Data lines:
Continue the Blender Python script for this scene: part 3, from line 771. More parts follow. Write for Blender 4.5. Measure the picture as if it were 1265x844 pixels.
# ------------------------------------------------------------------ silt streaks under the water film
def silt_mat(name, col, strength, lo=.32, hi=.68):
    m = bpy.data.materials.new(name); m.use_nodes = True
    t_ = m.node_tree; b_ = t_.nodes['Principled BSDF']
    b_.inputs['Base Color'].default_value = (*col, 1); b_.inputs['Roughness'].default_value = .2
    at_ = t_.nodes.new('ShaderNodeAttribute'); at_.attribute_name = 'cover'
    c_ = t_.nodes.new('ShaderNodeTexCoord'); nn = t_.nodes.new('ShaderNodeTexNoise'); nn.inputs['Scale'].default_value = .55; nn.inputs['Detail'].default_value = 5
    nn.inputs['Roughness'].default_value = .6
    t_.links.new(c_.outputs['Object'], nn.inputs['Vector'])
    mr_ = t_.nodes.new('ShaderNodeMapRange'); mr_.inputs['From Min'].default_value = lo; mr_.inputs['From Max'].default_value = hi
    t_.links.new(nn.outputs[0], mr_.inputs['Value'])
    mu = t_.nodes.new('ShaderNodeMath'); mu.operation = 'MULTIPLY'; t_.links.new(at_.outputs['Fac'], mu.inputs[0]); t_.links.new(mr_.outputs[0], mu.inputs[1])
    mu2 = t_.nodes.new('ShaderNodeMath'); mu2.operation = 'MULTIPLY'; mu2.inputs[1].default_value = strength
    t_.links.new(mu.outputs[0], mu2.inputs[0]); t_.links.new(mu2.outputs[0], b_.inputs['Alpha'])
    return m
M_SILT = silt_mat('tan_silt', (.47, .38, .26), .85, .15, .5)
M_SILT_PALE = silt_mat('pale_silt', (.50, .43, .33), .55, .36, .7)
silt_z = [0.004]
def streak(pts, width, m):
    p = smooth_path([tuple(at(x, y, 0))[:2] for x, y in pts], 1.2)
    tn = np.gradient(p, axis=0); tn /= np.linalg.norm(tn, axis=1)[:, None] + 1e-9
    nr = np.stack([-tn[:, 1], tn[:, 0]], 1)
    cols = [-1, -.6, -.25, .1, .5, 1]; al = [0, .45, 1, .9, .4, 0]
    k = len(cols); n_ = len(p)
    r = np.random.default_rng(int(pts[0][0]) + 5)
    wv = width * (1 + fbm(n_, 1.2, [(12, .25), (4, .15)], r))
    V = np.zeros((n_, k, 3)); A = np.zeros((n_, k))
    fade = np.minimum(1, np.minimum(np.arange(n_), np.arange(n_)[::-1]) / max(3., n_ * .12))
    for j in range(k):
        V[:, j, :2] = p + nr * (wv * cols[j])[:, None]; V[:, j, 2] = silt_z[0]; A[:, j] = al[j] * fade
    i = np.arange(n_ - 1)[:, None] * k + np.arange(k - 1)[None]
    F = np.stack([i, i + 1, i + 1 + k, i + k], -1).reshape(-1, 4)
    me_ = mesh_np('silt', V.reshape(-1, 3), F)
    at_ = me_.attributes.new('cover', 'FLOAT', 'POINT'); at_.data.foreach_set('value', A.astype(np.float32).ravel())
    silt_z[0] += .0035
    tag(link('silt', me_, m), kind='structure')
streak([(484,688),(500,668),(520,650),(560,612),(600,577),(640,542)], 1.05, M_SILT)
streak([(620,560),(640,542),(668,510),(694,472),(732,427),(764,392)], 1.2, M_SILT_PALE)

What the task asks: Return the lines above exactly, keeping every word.

Finished exercise:
Continue the Blender Python script for this scene: part 3, from line 771. More parts follow. Write for Blender 4.5. Measure the picture as if it were 1265x844 pixels.
# ------------------------------------------------------------------ silt streaks under the water film
def silt_mat(name, col, strength, lo=.32, hi=.68):
    m = bpy.data.materials.new(name); m.use_nodes = True
    t_ = m.node_tree; b_ = t_.nodes['Principled BSDF']
    b_.inputs['Base Color'].default_value = (*col, 1); b_.inputs['Roughness'].default_value = .2
    at_ = t_.nodes.new('ShaderNodeAttribute'); at_.attribute_name = 'cover'
    c_ = t_.nodes.new('ShaderNodeTexCoord'); nn = t_.nodes.new('ShaderNodeTexNoise'); nn.inputs['Scale'].default_value = .55; nn.inputs['Detail'].default_value = 5
    nn.inputs['Roughness'].default_value = .6
    t_.links.new(c_.outputs['Object'], nn.inputs['Vector'])
    mr_ = t_.nodes.new('ShaderNodeMapRange'); mr_.inputs['From Min'].default_value = lo; mr_.inputs['From Max'].default_value = hi
    t_.links.new(nn.outputs[0], mr_.inputs['Value'])
    mu = t_.nodes.new('ShaderNodeMath'); mu.operation = 'MULTIPLY'; t_.links.new(at_.outputs['Fac'], mu.inputs[0]); t_.links.new(mr_.outputs[0], mu.inputs[1])
    mu2 = t_.nodes.new('ShaderNodeMath'); mu2.operation = 'MULTIPLY'; mu2.inputs[1].default_value = strength
    t_.links.new(mu.outputs[0], mu2.inputs[0]); t_.links.new(mu2.outputs[0], b_.inputs['Alpha'])
    return m
M_SILT = silt_mat('tan_silt', (.47, .38, .26), .85, .15, .5)
M_SILT_PALE = silt_mat('pale_silt', (.50, .43, .33), .55, .36, .7)
silt_z = [0.004]
def streak(pts, width, m):
    p = smooth_path([tuple(at(x, y, 0))[:2] for x, y in pts], 1.2)
    tn = np.gradient(p, axis=0); tn /= np.linalg.norm(tn, axis=1)[:, None] + 1e-9
    nr = np.stack([-tn[:, 1], tn[:, 0]], 1)
    cols = [-1, -.6, -.25, .1, .5, 1]; al = [0, .45, 1, .9, .4, 0]
    k = len(cols); n_ = len(p)
    r = np.random.default_rng(int(pts[0][0]) + 5)
    wv = width * (1 + fbm(n_, 1.2, [(12, .25), (4, .15)], r))
    V = np.zeros((n_, k, 3)); A = np.zeros((n_, k))
    fade = np.minimum(1, np.minimum(np.arange(n_), np.arange(n_)[::-1]) / max(3., n_ * .12))
    for j in range(k):
        V[:, j, :2] = p + nr * (wv * cols[j])[:, None]; V[:, j, 2] = silt_z[0]; A[:, j] = al[j] * fade
    i = np.arange(n_ - 1)[:, None] * k + np.arange(k - 1)[None]
    F = np.stack([i, i + 1, i + 1 + k, i + k], -1).reshape(-1, 4)
    me_ = mesh_np('silt', V.reshape(-1, 3), F)
    at_ = me_.attributes.new('cover', 'FLOAT', 'POINT'); at_.data.foreach_set('value', A.astype(np.float32).ravel())
    silt_z[0] += .0035
    tag(link('silt', me_, m), kind='structure')
streak([(484,688),(500,668),(520,650),(560,612),(600,577),(640,542)], 1.05, M_SILT)
streak([(620,560),(640,542),(668,510),(694,472),(732,427),(764,392)], 1.2, M_SILT_PALE)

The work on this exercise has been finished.